## Goal:
Quote the material below exactly as written, from the first line to the line that holds "mb.build('wall', M_['facade'], stadium)", endpoints included.

## Dataset extract:
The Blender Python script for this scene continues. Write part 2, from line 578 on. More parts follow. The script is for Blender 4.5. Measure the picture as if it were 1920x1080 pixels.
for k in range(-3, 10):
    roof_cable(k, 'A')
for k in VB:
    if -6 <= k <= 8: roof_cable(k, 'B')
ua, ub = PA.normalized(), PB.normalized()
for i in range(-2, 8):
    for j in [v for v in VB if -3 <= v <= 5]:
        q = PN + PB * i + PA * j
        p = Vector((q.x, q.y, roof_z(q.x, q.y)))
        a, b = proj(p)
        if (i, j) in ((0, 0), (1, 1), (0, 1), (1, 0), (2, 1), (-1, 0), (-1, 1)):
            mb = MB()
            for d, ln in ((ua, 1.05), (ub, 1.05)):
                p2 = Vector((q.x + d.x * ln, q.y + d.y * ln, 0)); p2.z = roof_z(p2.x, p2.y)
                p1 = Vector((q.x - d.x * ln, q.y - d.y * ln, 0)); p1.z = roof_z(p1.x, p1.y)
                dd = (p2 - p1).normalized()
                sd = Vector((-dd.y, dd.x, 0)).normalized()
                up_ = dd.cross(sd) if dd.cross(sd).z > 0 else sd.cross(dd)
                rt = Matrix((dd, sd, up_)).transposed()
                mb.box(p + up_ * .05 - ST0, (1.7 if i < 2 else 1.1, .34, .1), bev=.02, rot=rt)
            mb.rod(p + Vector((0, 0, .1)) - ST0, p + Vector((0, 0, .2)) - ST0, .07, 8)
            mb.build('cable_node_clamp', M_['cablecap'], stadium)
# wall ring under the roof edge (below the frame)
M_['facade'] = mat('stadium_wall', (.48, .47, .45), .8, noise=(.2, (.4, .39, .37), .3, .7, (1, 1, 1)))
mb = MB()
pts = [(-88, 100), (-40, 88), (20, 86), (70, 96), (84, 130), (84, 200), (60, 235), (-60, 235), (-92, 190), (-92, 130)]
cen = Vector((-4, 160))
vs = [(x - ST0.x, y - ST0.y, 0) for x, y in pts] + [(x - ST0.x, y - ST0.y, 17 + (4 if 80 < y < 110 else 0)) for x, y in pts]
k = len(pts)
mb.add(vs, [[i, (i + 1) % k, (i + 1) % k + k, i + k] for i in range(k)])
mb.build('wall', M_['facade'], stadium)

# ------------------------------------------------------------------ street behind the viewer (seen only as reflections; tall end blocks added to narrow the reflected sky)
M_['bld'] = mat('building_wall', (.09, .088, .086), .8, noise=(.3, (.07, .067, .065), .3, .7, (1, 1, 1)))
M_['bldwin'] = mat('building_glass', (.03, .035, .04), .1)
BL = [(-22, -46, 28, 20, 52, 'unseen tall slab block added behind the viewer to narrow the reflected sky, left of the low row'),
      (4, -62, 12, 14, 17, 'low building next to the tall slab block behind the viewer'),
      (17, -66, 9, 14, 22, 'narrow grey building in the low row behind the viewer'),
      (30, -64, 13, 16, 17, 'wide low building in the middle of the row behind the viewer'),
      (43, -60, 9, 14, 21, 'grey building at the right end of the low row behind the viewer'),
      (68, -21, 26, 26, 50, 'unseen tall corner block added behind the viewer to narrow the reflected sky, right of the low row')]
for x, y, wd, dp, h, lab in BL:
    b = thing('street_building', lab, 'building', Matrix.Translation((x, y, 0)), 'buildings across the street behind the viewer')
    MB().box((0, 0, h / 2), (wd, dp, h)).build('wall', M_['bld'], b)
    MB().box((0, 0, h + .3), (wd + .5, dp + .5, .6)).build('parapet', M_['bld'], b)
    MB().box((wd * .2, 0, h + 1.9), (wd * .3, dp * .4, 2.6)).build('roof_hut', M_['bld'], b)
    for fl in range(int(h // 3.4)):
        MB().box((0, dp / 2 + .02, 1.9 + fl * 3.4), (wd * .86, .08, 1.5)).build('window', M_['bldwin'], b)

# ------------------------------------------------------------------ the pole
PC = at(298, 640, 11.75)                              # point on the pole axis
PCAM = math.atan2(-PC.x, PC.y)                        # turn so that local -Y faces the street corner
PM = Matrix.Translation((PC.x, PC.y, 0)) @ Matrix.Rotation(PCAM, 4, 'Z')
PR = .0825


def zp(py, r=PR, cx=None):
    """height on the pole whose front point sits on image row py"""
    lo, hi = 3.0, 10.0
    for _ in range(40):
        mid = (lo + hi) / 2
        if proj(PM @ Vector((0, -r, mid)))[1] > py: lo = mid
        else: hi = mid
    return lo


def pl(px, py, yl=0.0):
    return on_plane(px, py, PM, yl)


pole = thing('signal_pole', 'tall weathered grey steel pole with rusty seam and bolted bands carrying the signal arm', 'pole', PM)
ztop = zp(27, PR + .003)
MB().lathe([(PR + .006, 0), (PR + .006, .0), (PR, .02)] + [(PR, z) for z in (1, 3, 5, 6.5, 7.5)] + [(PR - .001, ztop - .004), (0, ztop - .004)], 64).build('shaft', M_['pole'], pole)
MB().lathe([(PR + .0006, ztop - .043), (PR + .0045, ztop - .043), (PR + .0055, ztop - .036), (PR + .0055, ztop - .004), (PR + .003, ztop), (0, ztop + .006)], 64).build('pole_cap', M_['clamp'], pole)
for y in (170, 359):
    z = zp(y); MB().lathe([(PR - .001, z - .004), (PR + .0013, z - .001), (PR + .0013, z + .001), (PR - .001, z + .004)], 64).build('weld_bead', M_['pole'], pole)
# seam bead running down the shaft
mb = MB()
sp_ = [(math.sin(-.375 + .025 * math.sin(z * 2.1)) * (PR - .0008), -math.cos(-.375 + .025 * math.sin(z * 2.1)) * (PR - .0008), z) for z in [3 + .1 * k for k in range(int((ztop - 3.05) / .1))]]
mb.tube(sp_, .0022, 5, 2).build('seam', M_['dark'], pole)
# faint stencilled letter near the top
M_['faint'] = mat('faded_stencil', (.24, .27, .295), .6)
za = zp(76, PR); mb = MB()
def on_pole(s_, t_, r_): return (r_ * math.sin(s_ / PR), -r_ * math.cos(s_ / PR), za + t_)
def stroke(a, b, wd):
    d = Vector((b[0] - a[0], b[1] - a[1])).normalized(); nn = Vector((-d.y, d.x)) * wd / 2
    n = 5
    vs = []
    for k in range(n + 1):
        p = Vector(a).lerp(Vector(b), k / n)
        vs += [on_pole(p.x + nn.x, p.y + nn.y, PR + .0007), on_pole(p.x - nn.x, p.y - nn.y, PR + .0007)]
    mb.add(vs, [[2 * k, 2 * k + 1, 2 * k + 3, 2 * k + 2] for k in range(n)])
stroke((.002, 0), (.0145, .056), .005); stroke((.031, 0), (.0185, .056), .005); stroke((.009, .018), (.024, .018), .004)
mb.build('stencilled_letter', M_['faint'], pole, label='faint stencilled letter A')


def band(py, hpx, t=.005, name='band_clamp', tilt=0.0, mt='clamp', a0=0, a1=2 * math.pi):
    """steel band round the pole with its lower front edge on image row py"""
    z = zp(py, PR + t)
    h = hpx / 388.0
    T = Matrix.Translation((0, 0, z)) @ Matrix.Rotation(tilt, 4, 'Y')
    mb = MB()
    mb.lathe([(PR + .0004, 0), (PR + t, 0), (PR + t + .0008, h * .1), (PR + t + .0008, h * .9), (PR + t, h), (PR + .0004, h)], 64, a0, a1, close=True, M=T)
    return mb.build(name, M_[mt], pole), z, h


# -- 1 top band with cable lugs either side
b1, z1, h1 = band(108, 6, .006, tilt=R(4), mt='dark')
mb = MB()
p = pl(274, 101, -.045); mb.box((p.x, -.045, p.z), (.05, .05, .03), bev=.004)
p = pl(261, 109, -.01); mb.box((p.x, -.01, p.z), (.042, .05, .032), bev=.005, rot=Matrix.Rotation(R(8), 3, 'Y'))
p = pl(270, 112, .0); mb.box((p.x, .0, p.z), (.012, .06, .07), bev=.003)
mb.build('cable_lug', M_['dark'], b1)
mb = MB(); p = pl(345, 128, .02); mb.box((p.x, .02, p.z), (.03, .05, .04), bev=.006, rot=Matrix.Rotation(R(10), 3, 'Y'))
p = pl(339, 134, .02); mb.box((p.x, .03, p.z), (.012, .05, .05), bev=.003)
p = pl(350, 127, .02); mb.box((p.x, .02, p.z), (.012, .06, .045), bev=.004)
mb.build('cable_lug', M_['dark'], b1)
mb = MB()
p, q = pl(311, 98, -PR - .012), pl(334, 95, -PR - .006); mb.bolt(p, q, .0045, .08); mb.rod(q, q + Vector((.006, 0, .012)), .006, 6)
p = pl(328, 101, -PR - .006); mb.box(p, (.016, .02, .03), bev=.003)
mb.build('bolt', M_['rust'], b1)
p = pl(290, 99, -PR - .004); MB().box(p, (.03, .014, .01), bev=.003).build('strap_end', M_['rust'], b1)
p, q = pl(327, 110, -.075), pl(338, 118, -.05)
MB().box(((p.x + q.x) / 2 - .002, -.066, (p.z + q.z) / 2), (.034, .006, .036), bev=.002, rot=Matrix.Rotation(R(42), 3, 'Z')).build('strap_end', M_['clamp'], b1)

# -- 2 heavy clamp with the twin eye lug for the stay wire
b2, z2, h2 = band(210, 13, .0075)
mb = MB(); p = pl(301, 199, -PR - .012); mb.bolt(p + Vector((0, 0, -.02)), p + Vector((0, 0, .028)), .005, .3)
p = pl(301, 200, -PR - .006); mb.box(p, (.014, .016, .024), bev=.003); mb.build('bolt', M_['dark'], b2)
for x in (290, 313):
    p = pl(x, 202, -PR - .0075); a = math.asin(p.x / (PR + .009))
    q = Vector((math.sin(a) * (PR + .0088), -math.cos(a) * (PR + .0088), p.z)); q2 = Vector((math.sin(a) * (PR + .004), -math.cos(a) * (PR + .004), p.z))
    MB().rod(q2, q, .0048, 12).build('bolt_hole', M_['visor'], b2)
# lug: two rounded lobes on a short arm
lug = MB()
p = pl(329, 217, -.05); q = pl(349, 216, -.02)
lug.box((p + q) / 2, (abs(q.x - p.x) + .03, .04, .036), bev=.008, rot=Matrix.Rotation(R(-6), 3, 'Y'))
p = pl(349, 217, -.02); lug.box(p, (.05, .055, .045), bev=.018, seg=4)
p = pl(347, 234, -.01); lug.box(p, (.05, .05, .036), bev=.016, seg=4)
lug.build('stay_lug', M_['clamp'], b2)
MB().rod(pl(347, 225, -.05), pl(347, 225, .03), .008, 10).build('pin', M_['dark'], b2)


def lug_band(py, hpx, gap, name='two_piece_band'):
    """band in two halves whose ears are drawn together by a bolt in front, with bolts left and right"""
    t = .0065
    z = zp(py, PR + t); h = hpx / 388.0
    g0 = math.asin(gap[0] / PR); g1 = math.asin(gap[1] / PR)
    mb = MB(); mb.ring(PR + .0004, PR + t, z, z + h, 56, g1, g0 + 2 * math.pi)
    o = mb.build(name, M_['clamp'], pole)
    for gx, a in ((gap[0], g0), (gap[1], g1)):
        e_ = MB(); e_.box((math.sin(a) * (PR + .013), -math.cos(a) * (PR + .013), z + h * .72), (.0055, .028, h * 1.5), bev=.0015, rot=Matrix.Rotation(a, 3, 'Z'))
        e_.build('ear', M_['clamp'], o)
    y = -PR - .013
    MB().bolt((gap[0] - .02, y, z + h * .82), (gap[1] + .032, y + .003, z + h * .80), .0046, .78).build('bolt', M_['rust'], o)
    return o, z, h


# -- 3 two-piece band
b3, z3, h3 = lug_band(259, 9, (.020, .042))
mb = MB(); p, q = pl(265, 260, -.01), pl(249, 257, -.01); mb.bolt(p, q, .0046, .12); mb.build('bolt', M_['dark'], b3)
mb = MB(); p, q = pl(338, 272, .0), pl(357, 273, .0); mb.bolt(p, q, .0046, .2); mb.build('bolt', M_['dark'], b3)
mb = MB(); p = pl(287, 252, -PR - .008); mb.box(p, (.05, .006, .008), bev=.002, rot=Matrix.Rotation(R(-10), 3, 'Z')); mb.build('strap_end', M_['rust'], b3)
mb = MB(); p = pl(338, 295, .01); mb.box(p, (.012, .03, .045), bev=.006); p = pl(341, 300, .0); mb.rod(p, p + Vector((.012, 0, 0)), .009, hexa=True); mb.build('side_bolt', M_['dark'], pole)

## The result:
The Blender Python script for this scene continues. Write part 2, from line 578 on. More parts follow. The script is for Blender 4.5. Measure the picture as if it were 1920x1080 pixels.
for k in range(-3, 10):
    roof_cable(k, 'A')
for k in VB:
    if -6 <= k <= 8: roof_cable(k, 'B')
ua, ub = PA.normalized(), PB.normalized()
for i in range(-2, 8):
    for j in [v for v in VB if -3 <= v <= 5]:
        q = PN + PB * i + PA * j
        p = Vector((q.x, q.y, roof_z(q.x, q.y)))
        a, b = proj(p)
        if (i, j) in ((0, 0), (1, 1), (0, 1), (1, 0), (2, 1), (-1, 0), (-1, 1)):
            mb = MB()
            for d, ln in ((ua, 1.05), (ub, 1.05)):
                p2 = Vector((q.x + d.x * ln, q.y + d.y * ln, 0)); p2.z = roof_z(p2.x, p2.y)
                p1 = Vector((q.x - d.x * ln, q.y - d.y * ln, 0)); p1.z = roof_z(p1.x, p1.y)
                dd = (p2 - p1).normalized()
                sd = Vector((-dd.y, dd.x, 0)).normalized()
                up_ = dd.cross(sd) if dd.cross(sd).z > 0 else sd.cross(dd)
                rt = Matrix((dd, sd, up_)).transposed()
                mb.box(p + up_ * .05 - ST0, (1.7 if i < 2 else 1.1, .34, .1), bev=.02, rot=rt)
            mb.rod(p + Vector((0, 0, .1)) - ST0, p + Vector((0, 0, .2)) - ST0, .07, 8)
            mb.build('cable_node_clamp', M_['cablecap'], stadium)
# wall ring under the roof edge (below the frame)
M_['facade'] = mat('stadium_wall', (.48, .47, .45), .8, noise=(.2, (.4, .39, .37), .3, .7, (1, 1, 1)))
mb = MB()
pts = [(-88, 100), (-40, 88), (20, 86), (70, 96), (84, 130), (84, 200), (60, 235), (-60, 235), (-92, 190), (-92, 130)]
cen = Vector((-4, 160))
vs = [(x - ST0.x, y - ST0.y, 0) for x, y in pts] + [(x - ST0.x, y - ST0.y, 17 + (4 if 80 < y < 110 else 0)) for x, y in pts]
k = len(pts)
mb.add(vs, [[i, (i + 1) % k, (i + 1) % k + k, i + k] for i in range(k)])
mb.build('wall', M_['facade'], stadium)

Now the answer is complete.